» STORED DATA:
▼

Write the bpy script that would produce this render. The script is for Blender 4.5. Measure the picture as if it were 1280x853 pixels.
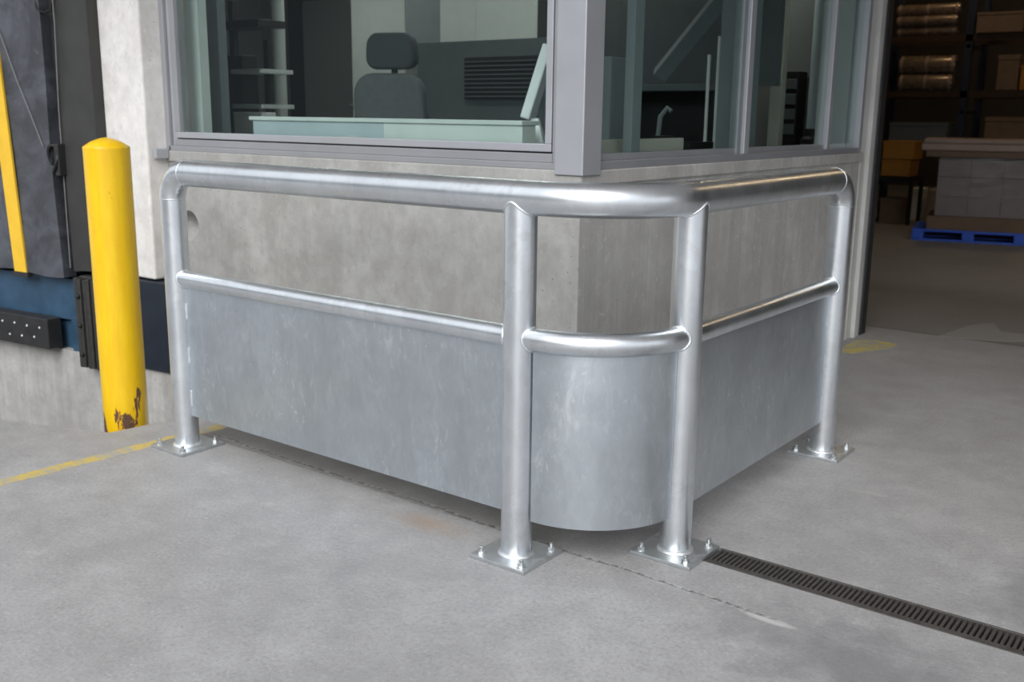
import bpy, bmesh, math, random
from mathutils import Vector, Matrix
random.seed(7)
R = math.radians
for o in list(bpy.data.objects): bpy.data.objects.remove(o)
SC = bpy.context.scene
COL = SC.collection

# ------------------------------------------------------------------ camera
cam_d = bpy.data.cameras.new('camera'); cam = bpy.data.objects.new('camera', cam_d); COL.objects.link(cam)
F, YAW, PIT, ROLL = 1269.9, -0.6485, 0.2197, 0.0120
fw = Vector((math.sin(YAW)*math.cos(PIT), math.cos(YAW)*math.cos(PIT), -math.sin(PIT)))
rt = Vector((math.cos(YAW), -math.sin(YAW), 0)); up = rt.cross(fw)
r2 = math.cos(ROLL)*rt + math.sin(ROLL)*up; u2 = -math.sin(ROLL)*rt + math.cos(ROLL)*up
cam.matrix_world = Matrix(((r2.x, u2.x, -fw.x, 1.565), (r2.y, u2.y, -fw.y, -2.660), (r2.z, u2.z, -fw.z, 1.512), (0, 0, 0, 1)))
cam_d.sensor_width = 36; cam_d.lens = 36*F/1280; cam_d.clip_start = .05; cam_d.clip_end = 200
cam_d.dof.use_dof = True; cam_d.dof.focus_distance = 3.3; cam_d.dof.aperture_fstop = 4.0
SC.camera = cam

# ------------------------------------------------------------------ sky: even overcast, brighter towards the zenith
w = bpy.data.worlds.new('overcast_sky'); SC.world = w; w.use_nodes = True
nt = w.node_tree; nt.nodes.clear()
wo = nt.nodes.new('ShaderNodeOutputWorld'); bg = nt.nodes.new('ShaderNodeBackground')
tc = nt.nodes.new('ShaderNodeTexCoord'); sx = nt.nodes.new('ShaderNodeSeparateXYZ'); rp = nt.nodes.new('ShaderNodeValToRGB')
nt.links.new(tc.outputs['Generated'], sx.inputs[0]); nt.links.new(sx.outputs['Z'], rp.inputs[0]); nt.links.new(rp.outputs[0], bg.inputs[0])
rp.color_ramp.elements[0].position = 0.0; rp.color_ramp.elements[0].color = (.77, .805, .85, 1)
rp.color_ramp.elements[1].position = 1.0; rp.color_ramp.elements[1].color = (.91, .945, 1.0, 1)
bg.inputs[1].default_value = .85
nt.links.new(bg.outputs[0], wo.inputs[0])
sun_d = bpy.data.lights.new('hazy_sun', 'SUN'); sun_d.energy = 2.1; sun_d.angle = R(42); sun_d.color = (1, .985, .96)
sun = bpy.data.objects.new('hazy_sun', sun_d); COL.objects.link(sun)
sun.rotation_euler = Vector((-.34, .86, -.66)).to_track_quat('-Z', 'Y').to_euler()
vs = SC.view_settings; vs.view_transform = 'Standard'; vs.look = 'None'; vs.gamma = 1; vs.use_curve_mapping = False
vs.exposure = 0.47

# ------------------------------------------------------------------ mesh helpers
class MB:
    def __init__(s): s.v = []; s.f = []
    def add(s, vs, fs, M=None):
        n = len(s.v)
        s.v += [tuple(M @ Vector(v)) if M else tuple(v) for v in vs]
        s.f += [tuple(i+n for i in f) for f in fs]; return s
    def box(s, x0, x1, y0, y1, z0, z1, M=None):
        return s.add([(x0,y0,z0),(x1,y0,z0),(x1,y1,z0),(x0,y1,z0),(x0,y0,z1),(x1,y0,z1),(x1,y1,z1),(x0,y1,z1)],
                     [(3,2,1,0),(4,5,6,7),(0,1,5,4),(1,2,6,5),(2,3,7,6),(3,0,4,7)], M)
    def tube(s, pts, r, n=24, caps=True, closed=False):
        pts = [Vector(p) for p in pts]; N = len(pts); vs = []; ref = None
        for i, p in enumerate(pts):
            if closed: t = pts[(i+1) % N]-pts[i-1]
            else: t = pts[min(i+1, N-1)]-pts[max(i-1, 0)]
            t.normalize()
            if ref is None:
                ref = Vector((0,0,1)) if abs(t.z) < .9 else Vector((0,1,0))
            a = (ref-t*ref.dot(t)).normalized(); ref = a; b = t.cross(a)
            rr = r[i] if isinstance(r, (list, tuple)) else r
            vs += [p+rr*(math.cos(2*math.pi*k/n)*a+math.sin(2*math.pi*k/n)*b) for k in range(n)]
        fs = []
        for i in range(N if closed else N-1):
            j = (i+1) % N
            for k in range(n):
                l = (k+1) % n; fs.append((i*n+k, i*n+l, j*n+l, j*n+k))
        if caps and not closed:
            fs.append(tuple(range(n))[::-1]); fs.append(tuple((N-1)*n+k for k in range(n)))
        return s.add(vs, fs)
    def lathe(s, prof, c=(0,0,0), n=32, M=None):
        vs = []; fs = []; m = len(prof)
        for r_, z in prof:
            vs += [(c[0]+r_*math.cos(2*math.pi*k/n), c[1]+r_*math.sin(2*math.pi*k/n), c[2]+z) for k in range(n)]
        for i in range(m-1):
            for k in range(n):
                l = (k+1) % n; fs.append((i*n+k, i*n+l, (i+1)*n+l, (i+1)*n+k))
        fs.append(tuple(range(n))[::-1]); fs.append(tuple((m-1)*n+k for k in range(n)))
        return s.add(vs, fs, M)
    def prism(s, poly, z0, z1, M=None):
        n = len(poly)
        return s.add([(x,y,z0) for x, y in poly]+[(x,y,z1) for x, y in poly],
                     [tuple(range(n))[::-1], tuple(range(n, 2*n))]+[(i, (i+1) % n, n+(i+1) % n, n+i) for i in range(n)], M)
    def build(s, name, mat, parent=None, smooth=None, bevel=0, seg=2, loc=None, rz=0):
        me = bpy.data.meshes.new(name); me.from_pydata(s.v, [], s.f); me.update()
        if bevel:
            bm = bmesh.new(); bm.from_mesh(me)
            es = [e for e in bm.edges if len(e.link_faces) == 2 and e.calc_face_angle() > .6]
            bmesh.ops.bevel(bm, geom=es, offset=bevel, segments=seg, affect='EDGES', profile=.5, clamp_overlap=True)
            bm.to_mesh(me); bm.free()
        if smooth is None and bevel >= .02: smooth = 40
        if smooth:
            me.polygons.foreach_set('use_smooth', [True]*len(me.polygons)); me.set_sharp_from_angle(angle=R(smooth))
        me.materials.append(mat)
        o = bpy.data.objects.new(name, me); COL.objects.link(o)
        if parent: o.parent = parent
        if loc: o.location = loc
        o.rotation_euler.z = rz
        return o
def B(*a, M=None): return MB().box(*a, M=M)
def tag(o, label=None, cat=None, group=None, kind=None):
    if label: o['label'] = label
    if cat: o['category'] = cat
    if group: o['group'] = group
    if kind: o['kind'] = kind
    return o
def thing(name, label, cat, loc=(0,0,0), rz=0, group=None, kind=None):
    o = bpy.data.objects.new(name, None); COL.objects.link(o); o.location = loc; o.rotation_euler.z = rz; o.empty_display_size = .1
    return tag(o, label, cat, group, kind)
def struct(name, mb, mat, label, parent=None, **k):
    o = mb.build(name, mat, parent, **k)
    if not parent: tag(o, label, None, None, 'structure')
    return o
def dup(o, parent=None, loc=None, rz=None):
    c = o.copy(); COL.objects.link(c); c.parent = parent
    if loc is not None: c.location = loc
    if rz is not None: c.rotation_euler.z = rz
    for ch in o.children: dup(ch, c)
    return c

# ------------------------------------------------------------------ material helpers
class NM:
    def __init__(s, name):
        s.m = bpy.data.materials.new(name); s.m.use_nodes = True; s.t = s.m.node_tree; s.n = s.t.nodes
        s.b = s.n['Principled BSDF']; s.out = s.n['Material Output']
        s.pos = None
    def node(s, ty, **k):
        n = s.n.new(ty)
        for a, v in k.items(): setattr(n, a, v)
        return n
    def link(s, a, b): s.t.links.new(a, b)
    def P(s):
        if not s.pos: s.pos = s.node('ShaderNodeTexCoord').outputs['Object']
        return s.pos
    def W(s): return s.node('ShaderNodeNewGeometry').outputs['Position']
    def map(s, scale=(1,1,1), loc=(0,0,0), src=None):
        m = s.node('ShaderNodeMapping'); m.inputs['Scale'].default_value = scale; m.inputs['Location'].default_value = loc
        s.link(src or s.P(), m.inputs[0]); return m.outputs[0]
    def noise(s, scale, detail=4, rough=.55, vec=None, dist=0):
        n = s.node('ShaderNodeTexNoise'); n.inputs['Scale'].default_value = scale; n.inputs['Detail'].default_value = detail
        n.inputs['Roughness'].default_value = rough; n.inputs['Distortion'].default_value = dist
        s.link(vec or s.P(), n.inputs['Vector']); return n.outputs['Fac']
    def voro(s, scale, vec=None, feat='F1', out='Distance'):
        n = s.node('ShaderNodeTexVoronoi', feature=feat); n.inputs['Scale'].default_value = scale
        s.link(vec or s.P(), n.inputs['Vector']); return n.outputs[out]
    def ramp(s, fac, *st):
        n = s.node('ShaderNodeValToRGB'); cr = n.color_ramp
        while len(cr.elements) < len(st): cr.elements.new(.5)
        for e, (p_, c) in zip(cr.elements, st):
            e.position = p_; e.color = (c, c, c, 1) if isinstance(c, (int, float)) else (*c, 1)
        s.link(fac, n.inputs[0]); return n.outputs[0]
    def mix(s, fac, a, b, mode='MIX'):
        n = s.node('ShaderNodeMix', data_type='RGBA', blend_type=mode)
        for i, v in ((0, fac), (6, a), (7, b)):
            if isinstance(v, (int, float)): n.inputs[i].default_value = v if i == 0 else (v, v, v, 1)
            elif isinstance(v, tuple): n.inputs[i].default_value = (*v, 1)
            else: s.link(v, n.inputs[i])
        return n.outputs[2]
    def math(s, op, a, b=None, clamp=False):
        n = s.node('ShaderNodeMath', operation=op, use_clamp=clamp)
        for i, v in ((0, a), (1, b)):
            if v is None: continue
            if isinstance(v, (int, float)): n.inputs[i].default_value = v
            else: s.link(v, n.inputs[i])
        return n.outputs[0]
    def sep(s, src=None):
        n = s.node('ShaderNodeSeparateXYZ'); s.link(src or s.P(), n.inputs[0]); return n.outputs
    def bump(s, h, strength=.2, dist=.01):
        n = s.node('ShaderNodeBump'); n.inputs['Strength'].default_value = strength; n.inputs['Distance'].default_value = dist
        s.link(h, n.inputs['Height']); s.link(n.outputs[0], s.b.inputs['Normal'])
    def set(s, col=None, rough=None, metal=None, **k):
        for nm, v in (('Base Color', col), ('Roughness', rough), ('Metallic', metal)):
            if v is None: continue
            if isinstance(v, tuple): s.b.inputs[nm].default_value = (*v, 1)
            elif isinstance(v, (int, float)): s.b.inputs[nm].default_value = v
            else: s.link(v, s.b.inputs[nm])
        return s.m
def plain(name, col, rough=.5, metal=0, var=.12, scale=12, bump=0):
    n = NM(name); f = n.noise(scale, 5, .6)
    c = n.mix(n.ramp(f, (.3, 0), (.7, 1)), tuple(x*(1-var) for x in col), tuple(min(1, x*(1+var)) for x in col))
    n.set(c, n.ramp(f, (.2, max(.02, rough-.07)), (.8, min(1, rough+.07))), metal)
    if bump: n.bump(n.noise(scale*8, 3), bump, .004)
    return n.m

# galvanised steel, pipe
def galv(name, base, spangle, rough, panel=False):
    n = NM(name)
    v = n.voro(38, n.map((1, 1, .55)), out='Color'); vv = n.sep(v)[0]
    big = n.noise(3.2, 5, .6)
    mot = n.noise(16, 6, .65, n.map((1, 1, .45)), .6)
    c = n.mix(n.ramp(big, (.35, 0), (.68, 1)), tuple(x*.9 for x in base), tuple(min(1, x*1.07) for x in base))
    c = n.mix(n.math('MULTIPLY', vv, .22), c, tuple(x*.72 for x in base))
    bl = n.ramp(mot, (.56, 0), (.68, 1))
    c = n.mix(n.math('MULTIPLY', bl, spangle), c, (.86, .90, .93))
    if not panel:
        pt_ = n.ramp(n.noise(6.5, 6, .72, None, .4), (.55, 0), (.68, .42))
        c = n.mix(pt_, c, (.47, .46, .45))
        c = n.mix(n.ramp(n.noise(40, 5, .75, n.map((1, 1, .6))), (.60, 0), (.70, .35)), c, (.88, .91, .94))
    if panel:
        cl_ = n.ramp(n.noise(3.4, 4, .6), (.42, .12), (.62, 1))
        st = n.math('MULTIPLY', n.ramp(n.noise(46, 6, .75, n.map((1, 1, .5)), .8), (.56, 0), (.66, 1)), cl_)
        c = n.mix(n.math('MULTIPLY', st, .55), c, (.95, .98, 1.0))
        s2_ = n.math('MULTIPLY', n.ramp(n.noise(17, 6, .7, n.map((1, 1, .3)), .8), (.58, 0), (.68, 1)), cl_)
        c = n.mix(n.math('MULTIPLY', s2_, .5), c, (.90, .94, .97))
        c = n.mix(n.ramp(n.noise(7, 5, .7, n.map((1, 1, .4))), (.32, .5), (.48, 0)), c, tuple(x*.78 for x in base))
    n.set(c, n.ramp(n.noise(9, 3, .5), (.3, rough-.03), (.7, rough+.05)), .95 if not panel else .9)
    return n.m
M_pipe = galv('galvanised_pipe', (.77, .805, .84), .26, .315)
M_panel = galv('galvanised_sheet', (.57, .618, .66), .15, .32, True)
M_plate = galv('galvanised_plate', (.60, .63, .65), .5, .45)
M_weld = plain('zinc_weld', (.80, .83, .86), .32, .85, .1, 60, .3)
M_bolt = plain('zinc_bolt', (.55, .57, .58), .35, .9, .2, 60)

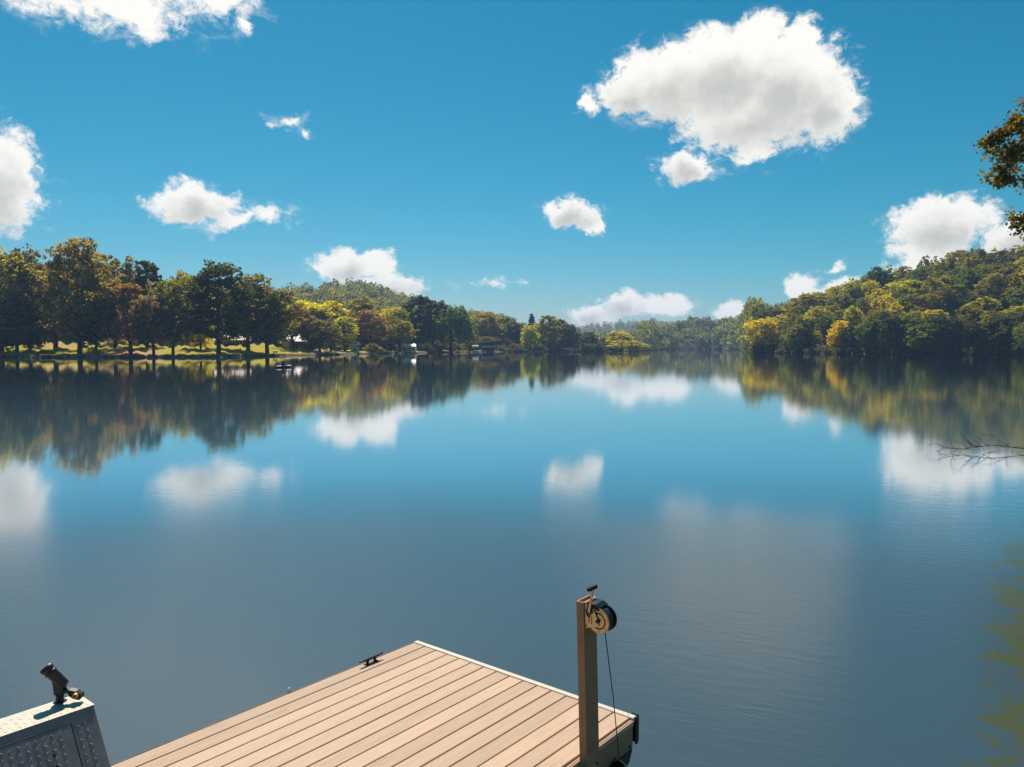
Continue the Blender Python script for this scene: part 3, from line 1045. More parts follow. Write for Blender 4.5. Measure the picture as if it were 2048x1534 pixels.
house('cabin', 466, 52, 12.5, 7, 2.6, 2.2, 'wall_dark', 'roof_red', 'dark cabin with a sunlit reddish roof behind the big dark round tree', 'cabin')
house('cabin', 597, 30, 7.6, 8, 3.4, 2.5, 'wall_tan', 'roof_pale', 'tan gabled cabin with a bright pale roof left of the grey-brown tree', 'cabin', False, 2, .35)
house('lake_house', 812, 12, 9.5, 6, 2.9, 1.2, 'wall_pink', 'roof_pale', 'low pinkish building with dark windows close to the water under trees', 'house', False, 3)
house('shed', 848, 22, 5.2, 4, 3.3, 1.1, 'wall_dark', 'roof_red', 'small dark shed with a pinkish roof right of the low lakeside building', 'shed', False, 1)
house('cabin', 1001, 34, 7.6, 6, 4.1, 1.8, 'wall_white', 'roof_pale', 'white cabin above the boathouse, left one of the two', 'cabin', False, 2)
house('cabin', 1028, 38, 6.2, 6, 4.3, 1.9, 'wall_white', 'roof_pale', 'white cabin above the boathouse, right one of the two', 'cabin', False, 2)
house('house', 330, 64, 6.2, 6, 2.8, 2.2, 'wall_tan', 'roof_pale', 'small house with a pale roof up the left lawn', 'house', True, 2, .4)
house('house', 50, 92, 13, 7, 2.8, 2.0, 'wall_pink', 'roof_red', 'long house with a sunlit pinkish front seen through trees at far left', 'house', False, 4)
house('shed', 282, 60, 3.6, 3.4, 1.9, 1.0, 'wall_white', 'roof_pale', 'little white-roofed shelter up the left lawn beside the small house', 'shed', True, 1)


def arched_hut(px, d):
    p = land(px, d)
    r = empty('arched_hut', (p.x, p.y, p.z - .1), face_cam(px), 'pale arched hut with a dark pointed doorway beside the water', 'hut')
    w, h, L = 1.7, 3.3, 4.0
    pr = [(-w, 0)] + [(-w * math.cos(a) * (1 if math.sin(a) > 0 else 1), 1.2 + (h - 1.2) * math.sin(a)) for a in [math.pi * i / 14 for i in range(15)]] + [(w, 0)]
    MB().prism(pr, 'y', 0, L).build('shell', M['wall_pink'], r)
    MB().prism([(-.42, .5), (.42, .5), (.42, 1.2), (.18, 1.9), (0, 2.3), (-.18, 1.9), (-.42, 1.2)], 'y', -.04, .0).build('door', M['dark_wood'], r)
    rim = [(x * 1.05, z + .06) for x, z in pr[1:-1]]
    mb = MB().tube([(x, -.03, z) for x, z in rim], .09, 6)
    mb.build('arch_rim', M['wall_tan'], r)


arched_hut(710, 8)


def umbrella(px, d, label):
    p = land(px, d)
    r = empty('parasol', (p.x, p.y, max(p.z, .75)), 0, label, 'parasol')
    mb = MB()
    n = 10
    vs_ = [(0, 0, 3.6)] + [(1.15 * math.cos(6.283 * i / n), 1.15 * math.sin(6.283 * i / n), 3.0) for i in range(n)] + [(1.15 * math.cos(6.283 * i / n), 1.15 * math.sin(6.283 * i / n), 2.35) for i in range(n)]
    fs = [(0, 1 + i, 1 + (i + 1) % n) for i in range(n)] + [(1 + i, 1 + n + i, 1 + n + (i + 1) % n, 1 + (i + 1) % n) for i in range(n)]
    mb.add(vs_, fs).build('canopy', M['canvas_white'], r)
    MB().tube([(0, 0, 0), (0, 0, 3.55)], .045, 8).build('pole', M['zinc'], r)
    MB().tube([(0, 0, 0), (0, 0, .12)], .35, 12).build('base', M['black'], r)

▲

» EXERCISE PROMPT:
Gather up every line in the data above that contains the word "Blender", copying each one.

» EXPECTED OUTPUT:
Write the bpy script that would produce this render. The script is for Blender 4.5. Measure the picture as if it were 1280x853 pixels.
Continue the Blender Python script for this scene: part 3, from line 1045. More parts follow. Write for Blender 4.5. Measure the picture as if it were 2048x1534 pixels.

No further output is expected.